12-29-2010 04:07 AM
Hello,
I have bought a X25-V and i'm under XP, how to activate TRIM ?
what is his advantage ? i know TRIM is used by defaut on Windows7....
01-17-2011 12:46 AM
OMGosh, that's terrible! You've spent a lot of time with that mobo, it just might be time to move on. I have an i7 PC and it's been great, although I have three PCs that I consider good, two of those on the old socket 775 Intel CPUs.

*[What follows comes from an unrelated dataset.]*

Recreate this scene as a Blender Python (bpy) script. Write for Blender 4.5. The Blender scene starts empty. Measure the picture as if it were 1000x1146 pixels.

I can say this, all three PCs have different manufactures mother boards, and I have yet another 'board not in use currently, but all share one thing in common: the Intel ICH10 or ICH10R I/O Control Hub, a Southbridge chip like your '750. Although "only" supporting the SATA 2 interface, and RAID with the 'R' version, I have three Intel SSDs as OS 'drives on those PCs, and I have not had the slightest problem with them. That is, with Win 7 on two, and Vista on the other.
I also use Intel's RST driver on all of them, which is primarily for RAID, but can be used in AHCI mode and is usually considered the best SATA 2 driver for SSDs. I only use the AHCI mode, and have the Toolbox on all three, all work fine, I guess I'm lucky or doing something right. I have the Marvell SATA 3 chip on one mother board, but I've never used it, I don't see any point and frankly that chip worries me. The Intel chip has been so problem free (short of running warm, but that is it's nature, it's maximum temp rating is higher than most CPUs) I decided not to push my luck. I guess I'll need to try it now with the new Marvell SATA 3 driver with TRIM (oh yeah, that's why I didn't use it....)
If you check that article about the performance of the Marvell SATA 3 chip, you'll see that AMD's SATA 3 chip does very well too, both are faster than the Intel ICH10 SATA 2 chip with SSDs doing sequential reads/writes. But look at the performance of the ICH10 on the different mobo's, it's virtually identical. That consistency is a good thing IMO.
The new Intel CPUs have chipsets with SATA 3 support, and I'm curious to see they perform. Some people swear by AMD, but in my experience the Intel chipsets and CPUs have not given me any grief whatsoever, and that is worth more than we realize.